## GIVEN PROBLEM
Everything from the line with "Reconstruct this image" through the line with "scene.camera = cam", inclusive, should be repeated exactly, except the pictures.

## RECORDS TO USE
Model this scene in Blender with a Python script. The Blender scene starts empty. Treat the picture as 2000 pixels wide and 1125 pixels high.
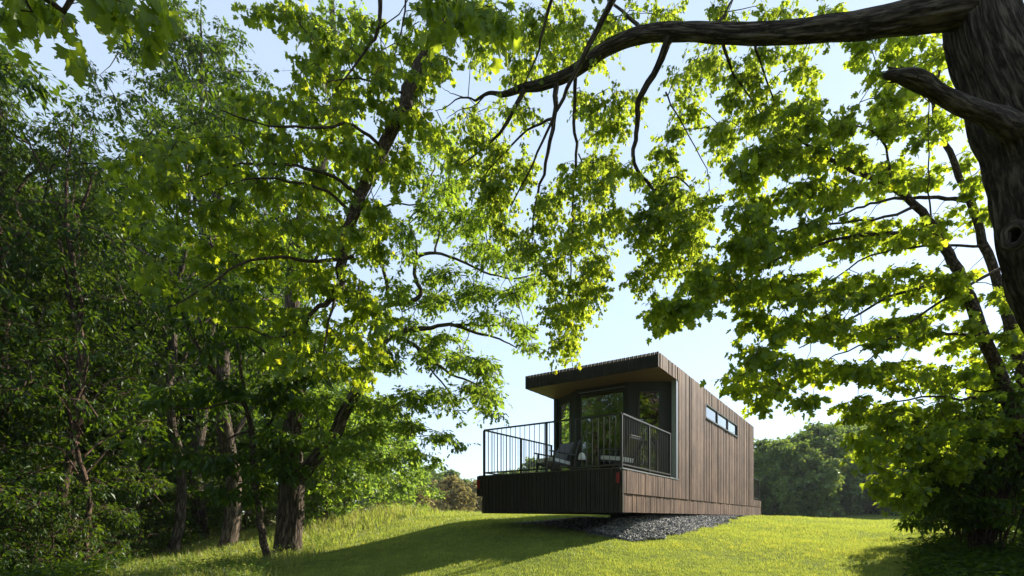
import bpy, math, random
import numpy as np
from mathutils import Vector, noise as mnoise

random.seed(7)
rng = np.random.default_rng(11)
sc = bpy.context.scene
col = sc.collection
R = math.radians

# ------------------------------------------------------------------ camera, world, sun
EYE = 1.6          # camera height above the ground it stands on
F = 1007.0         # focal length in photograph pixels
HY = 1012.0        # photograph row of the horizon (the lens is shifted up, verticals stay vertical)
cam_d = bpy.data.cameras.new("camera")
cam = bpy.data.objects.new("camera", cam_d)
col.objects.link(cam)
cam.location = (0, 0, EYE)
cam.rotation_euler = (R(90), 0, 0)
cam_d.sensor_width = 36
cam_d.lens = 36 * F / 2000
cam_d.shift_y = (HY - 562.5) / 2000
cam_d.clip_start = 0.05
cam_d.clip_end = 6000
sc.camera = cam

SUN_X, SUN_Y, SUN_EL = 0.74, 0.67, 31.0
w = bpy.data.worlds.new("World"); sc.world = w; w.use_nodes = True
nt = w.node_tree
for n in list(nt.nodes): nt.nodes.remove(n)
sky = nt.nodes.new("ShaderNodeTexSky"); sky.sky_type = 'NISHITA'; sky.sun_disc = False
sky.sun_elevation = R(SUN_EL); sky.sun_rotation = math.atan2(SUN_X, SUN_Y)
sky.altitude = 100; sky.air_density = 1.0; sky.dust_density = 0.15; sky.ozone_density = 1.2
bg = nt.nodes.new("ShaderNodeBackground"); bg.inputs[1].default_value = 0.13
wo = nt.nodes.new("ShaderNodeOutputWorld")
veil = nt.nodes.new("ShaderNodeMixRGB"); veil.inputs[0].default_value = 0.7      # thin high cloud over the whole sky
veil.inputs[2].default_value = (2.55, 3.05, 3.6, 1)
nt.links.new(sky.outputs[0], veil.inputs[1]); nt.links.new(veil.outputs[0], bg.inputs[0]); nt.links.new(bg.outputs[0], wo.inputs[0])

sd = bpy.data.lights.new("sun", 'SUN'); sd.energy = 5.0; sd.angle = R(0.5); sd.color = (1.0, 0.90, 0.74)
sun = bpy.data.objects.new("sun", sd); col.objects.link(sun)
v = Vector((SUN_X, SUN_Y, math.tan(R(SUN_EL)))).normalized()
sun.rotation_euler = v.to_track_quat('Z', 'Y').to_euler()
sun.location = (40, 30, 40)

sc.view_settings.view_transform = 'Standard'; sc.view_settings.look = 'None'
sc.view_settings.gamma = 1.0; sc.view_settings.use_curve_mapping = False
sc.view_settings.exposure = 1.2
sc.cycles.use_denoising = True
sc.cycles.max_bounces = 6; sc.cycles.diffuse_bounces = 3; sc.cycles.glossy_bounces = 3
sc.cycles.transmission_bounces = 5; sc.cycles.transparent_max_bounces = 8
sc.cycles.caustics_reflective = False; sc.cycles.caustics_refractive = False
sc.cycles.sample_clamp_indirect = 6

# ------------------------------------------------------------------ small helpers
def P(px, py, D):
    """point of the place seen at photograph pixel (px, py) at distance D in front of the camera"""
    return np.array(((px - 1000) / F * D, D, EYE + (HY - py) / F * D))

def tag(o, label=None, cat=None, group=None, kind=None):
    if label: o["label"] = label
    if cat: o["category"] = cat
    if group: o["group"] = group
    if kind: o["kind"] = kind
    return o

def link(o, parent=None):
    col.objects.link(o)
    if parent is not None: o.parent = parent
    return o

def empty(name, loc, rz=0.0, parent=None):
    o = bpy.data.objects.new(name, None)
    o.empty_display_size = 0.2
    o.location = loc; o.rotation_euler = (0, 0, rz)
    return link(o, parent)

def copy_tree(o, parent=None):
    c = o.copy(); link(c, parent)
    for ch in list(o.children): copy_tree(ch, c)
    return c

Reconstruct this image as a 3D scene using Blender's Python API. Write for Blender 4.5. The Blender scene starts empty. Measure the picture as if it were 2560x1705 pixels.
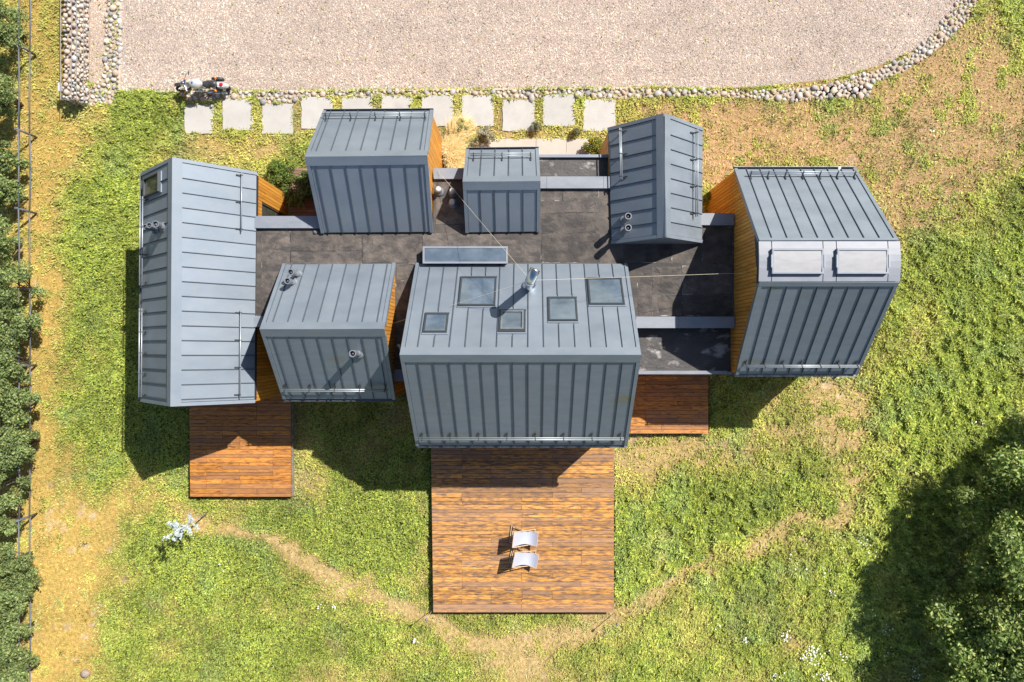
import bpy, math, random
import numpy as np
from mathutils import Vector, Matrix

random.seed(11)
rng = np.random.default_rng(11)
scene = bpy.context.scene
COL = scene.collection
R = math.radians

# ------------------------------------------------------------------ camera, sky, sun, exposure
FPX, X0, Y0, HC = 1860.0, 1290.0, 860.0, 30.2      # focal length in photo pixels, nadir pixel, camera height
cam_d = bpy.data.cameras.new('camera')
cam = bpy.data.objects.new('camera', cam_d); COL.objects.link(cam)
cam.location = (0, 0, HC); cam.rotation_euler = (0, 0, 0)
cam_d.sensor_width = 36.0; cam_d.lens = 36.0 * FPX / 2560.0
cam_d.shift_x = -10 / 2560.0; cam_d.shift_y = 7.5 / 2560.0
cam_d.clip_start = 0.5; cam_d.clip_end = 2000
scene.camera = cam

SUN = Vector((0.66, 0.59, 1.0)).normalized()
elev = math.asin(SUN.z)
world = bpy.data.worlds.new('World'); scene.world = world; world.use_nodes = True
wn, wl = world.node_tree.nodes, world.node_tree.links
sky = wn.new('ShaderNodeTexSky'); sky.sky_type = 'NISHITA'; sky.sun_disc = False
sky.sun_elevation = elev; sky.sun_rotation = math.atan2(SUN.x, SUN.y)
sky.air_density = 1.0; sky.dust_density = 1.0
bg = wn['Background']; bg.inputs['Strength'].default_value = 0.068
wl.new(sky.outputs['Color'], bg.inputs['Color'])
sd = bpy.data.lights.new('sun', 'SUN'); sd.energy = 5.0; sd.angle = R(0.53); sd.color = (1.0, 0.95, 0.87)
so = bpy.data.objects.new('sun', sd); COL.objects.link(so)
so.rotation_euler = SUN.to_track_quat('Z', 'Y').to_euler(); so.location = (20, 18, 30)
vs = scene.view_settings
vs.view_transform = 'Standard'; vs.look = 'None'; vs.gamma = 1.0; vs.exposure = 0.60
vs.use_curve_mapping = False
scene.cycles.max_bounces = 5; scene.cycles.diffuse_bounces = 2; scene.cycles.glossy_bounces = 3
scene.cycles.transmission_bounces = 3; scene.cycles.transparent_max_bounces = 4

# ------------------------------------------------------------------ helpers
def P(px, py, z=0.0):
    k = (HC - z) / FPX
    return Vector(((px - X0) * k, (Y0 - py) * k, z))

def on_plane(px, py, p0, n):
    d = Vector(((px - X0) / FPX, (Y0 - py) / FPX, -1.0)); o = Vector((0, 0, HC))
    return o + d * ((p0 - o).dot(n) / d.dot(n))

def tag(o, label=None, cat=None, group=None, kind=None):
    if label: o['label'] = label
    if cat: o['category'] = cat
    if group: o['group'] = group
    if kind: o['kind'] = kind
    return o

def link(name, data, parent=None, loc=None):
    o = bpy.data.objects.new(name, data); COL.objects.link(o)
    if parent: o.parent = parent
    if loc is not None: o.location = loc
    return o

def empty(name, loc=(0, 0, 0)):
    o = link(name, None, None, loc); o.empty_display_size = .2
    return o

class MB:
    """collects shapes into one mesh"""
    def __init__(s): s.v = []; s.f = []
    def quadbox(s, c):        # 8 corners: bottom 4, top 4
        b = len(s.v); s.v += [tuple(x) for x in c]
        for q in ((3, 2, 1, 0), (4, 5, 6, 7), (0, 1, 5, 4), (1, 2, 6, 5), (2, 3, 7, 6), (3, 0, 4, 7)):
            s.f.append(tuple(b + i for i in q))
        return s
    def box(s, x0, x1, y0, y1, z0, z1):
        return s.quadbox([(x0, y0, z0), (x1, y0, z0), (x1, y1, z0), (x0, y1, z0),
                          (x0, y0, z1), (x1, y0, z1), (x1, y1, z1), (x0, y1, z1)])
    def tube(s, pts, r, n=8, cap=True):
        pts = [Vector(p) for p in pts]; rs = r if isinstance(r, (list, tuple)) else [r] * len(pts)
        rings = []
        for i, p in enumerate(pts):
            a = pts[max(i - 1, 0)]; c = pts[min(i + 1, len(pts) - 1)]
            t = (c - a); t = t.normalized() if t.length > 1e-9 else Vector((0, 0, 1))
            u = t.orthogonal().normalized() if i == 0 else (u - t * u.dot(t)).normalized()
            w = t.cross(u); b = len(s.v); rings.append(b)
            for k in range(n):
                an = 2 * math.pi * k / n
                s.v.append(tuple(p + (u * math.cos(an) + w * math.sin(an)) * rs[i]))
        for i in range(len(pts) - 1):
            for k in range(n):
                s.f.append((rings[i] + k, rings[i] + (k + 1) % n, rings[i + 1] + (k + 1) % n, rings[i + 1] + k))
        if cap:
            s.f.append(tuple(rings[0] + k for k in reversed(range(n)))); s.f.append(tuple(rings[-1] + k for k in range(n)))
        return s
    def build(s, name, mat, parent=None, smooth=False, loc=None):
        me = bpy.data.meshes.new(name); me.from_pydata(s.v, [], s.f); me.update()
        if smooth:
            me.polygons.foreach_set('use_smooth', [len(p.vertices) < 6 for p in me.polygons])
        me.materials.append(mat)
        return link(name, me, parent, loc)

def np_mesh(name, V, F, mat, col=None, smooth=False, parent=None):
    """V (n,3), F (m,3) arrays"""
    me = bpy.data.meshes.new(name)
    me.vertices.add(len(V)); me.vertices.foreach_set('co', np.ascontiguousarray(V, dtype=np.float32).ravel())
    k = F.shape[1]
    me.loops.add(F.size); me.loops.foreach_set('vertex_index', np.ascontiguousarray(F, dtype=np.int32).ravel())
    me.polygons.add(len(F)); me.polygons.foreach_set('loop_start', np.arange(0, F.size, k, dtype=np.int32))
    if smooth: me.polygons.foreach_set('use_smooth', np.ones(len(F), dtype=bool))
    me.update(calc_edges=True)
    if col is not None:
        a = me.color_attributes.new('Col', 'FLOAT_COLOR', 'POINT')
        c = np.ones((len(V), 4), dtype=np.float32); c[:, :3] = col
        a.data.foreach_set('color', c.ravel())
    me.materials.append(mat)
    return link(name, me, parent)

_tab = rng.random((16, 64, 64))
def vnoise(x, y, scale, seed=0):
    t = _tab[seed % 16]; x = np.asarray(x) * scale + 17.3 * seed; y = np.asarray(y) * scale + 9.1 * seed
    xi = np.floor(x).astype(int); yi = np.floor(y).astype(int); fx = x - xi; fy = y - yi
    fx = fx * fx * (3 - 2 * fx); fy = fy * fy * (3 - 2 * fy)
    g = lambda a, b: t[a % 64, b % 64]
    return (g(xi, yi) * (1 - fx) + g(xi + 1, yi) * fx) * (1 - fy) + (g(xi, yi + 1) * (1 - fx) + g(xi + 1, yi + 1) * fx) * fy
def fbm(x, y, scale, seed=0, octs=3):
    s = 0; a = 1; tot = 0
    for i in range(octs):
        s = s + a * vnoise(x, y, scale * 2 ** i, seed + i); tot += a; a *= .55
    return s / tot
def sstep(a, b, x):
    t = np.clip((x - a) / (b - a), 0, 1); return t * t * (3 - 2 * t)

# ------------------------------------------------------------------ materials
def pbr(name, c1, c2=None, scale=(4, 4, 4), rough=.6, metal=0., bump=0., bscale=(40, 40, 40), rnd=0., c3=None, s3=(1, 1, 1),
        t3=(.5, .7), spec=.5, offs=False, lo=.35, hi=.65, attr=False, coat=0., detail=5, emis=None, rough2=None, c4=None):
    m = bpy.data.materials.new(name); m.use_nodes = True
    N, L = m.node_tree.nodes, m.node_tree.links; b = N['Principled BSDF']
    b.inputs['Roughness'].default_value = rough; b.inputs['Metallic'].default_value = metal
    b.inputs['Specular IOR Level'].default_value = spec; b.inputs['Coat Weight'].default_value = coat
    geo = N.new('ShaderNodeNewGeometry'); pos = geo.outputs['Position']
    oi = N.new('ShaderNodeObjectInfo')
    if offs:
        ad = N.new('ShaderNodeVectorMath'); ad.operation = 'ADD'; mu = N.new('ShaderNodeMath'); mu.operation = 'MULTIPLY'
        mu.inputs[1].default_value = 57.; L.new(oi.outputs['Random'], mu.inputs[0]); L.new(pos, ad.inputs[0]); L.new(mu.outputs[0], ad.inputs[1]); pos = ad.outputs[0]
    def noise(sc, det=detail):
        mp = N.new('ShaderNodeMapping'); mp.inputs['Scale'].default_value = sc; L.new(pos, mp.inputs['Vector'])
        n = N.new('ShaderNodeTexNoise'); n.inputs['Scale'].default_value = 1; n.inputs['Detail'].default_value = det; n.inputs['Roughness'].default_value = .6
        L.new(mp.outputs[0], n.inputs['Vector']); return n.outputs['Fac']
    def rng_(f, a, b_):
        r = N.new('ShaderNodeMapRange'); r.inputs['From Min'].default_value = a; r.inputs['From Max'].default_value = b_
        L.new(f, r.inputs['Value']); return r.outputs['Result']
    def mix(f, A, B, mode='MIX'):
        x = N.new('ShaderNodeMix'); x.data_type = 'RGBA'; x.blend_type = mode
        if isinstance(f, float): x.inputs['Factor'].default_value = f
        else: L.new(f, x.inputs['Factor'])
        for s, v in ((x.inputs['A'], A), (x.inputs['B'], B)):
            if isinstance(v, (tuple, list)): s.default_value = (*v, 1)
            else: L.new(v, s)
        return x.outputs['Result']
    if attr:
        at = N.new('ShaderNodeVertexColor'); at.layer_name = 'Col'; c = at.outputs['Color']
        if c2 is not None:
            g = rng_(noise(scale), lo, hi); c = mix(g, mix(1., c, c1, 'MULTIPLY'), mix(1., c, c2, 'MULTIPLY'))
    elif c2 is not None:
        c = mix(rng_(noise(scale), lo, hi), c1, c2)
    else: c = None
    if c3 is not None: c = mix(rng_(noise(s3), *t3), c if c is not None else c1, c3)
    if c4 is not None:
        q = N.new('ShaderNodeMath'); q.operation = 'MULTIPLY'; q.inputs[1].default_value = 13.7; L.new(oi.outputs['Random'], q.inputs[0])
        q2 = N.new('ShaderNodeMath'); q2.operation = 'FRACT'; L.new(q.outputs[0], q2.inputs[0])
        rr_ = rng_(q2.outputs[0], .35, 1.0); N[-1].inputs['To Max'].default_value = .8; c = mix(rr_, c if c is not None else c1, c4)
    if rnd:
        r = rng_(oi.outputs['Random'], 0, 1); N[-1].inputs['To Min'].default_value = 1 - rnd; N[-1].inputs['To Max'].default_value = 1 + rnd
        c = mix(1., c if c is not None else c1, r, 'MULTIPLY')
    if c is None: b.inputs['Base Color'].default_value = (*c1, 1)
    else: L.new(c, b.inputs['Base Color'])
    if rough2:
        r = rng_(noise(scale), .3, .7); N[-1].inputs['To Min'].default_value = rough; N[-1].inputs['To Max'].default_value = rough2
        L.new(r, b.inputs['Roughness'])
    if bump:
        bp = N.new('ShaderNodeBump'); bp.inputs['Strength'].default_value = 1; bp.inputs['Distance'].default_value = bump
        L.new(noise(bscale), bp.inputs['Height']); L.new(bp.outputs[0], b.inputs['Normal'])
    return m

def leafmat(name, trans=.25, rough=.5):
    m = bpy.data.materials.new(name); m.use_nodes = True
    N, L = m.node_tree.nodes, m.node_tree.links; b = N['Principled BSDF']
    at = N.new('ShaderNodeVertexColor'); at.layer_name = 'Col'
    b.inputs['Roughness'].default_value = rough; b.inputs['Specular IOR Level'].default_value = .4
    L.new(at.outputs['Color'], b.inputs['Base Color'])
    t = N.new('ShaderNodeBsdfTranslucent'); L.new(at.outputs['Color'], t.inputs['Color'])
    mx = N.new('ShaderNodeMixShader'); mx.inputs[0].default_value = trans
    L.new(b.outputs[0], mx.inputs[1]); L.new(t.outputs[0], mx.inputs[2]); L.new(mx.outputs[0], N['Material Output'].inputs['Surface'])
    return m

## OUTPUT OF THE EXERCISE
Reconstruct this image as a 3D scene using Blender's Python API. Write for Blender 4.5. The Blender scene starts empty. Measure the picture as if it were 2560x1705 pixels.
import bpy, math, random
import numpy as np
from mathutils import Vector, Matrix

random.seed(11)
rng = np.random.default_rng(11)
scene = bpy.context.scene
COL = scene.collection
R = math.radians

# ------------------------------------------------------------------ camera, sky, sun, exposure
FPX, X0, Y0, HC = 1860.0, 1290.0, 860.0, 30.2      # focal length in photo pixels, nadir pixel, camera height
cam_d = bpy.data.cameras.new('camera')
cam = bpy.data.objects.new('camera', cam_d); COL.objects.link(cam)
cam.location = (0, 0, HC); cam.rotation_euler = (0, 0, 0)
cam_d.sensor_width = 36.0; cam_d.lens = 36.0 * FPX / 2560.0
cam_d.shift_x = -10 / 2560.0; cam_d.shift_y = 7.5 / 2560.0
cam_d.clip_start = 0.5; cam_d.clip_end = 2000
scene.camera = cam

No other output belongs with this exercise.